Of course Putin’s Russia is not the old Stalinist Soviet Union, but there are great similarities. Putin and his cronies, as Satter says, hold total political power and also control the country’s most valuable economic assets. Rather than create socialism in one country, as Stalin would have it, Putin has created crony capitalism, in which one set of approved leaders gets it all for themselves. The country is on the verge of economic collapse, held aloft only by artificially high prices for oil and gas. (Satter covered all this in Darkness at Dawn:The Rise of the Russian Criminal State.)

Clearly, in this precarious time for Russia and as Putin stakes his reputation on an unsullied Olympics, his security forces do not want a man of character such as David Satter reporting. New terrorist attacks have been taking place, and Satter is the man who provided evidence that past terrorism acts, such as the 2007 apartment bombings which the Kremlin blamed on the Chechens, were really carried out by the FSB, the successor agency of the old KGB.

Satter provides more information about his expulsion on his own website. There is only one conclusion as to why he was expelled, not even given permission to gather his belongings from his Moscow apartment and to retrieve his journalistic notes: “The real reason for my refusal,” Satter writes, “was the one given by Alexei Gruby in Kiev. I was expelled from the country at the demand of the security services.”

This is indeed “an ominous precedent for all journalists,” as well as for free speech in Putin’s Russia.

How will the journalistic community respond? Will they take their credentials and just cover the Olympics — which would give much-welcome propaganda via publicity as determined by Putin’s controlled news apparatus — or will they protest Satter’s expulsion and threaten to report independently once in Russia?

How will the conservative intellectual community respond?
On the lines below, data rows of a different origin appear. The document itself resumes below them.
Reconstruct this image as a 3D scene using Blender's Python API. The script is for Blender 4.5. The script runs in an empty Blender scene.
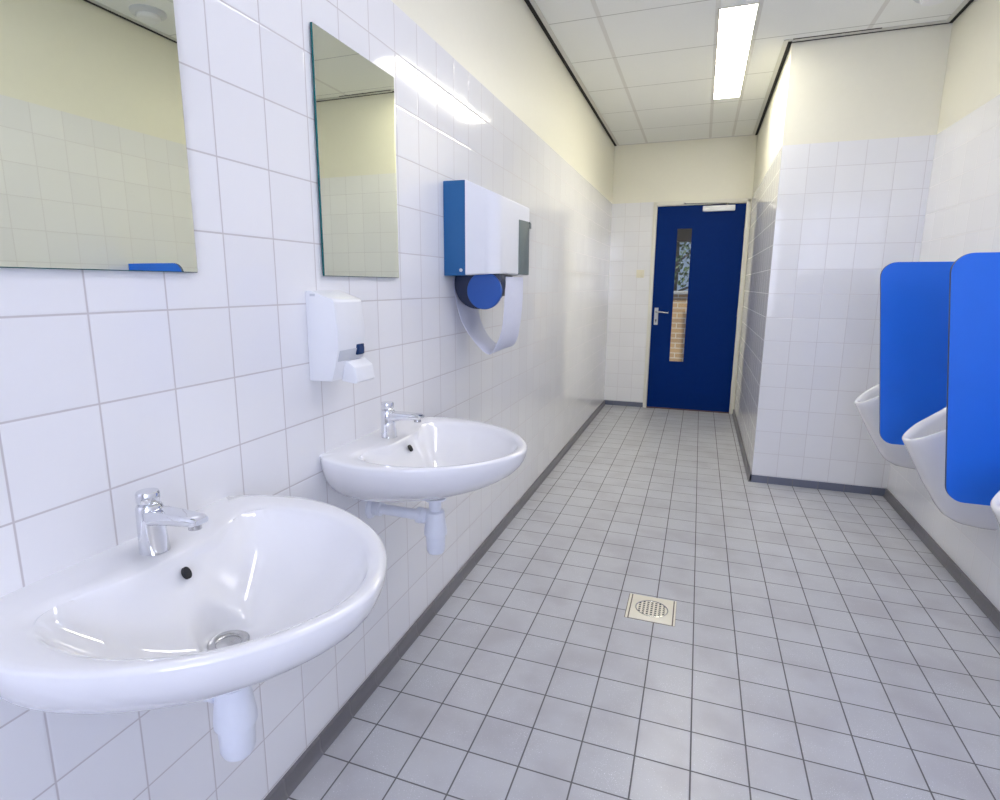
import bpy, bmesh, math, random
from mathutils import Vector, Matrix
random.seed(7)
C = bpy.context.scene.collection
PI = math.pi

# ------------------------------------------------------------------ room numbers (metres)
XR, XB, YB, YE, H = 2.141, 1.352, 2.2086, 4.459, 2.742     # right wall, jutting wall side / face, end wall, ceiling
YK = -3.6                                                 # back wall, behind the camera
TT = 2.162                                                # top of the wall tiles
TS, TY0, TZ0 = .15153, -1.250, 1.267                      # wall tile size and joint origins

# ------------------------------------------------------------------ node helpers
def new_mat(name):
    m = bpy.data.materials.new(name); m.use_nodes = True
    nt = m.node_tree
    return m, nt, nt.nodes['Principled BSDF']

def math_node(nt, op, a, b=None, c=None):
    n = nt.nodes.new('ShaderNodeMath'); n.operation = op
    for i, v in enumerate((a, b, c)):
        if v is None: continue
        if isinstance(v, (int, float)): n.inputs[i].default_value = v
        else: nt.links.new(v, n.inputs[i])
    return n.outputs[0]

def ramp(nt, v, a, b, lo=0., hi=1.):
    n = nt.nodes.new('ShaderNodeMapRange'); n.interpolation_type = 'SMOOTHSTEP'
    nt.links.new(v, n.inputs['Value'])
    for k, x in (('From Min', a), ('From Max', b), ('To Min', lo), ('To Max', hi)): n.inputs[k].default_value = x
    return n.outputs['Result']

def mixc(nt, f, a, b):
    n = nt.nodes.new('ShaderNodeMix'); n.data_type = 'RGBA'
    if isinstance(f, (int, float)): n.inputs['Factor'].default_value = f
    else: nt.links.new(f, n.inputs['Factor'])
    for k, v in ((6, a), (7, b)):
        if isinstance(v, tuple): n.inputs[k].default_value = (*v, 1)
        else: nt.links.new(v, n.inputs[k])
    return n.outputs[2]

def noise(nt, scale, detail=2, vec=None):
    n = nt.nodes.new('ShaderNodeTexNoise'); n.inputs['Scale'].default_value = scale; n.inputs['Detail'].default_value = detail
    if vec is None:
        g = nt.nodes.new('ShaderNodeNewGeometry'); vec = g.outputs['Position']
    nt.links.new(vec, n.inputs['Vector'])
    return n.outputs['Fac']

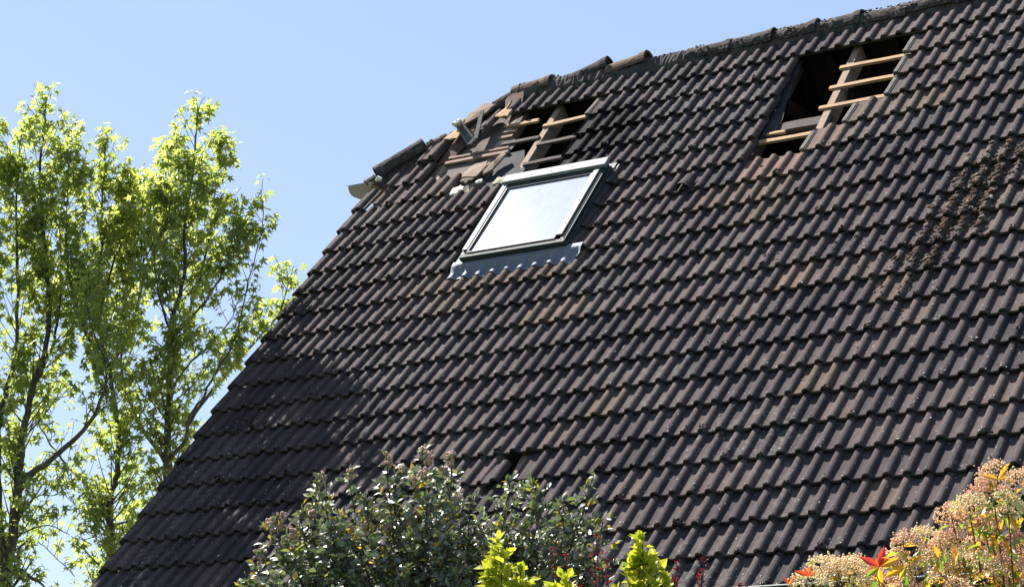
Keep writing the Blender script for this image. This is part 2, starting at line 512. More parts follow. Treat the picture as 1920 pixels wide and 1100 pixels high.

In a must-read op-ed at The Daily Beast, “Paleocons for Putin,” Jamie Kirchick reveals that “post-Soviet Russia has cultivated a new breed of no-less gullible useful idiots [than those of the Stalin era] among a seemingly unlikely constituency: paleoconservatives.” The group includes — of course — Pat Buchanan, the writers at The American Conservative, and British journalist Peter Hitchens (the late Christopher’s brother), all of whom see Moscow as an antidote to the West’s decline, and as a socially conservative nation that, in Kirchick’s words, is a “bastion of virtue.” Their view of Russia as a victim of American imperialism is strangely shared in the precincts of The Nation, where its editor-in-chief’s husband, historian Stephen Cohen, often writes articles quite sympathetic to Putin’s attempt to stave off a new U.S. Cold War against Russia.

Cohen says much the same thing as American Conservative writer Daniel Larison, writing in Taki’s Magazine, who argues against the supposed  “neoconservative fantasy that all the earth must be remade along American lines,” as if the neocons are ganging up against a well-meaning and innocent Putin. The paleocons, as we know, always blame everything they’re against on the supposed neocon conspiracy, and we all know who makes up the neo-con leadership: those imperialist and communistic Jews. Larison actually names them. His list includes our PJM colleague Michael Ledeen, as well as Midge Decter, Bill Kristol, Richard Perle, and Robert Kagan.

On his website, David Satter writes that “Mr. Putin’s attempt to treat Russia as a moral alternative to the West based on Russian Orthodoxy and homophobia is unlikely to succeed. The Russian leadership will either have to accede to public demands for the rule of law and a democratic choice or resort to ever greater repression.” It is precisely the Putin plan to depict Russia as a Western alternative that these paleoconservatives support. Kirchick nails it when he writes: “It tells you everything you need to know about the paleocons that they look to Putin’s Russia — a brutal society marked by violent nationalism, social breakdown, domestic authoritarianism, and foreign aggression — as a place to emulate.”

A good start for all concerned about freedom of the press, Russian aggression, and Russian support for Assad in Syria, among other things, is to join the protest against David Satter’s expulsion from Russia.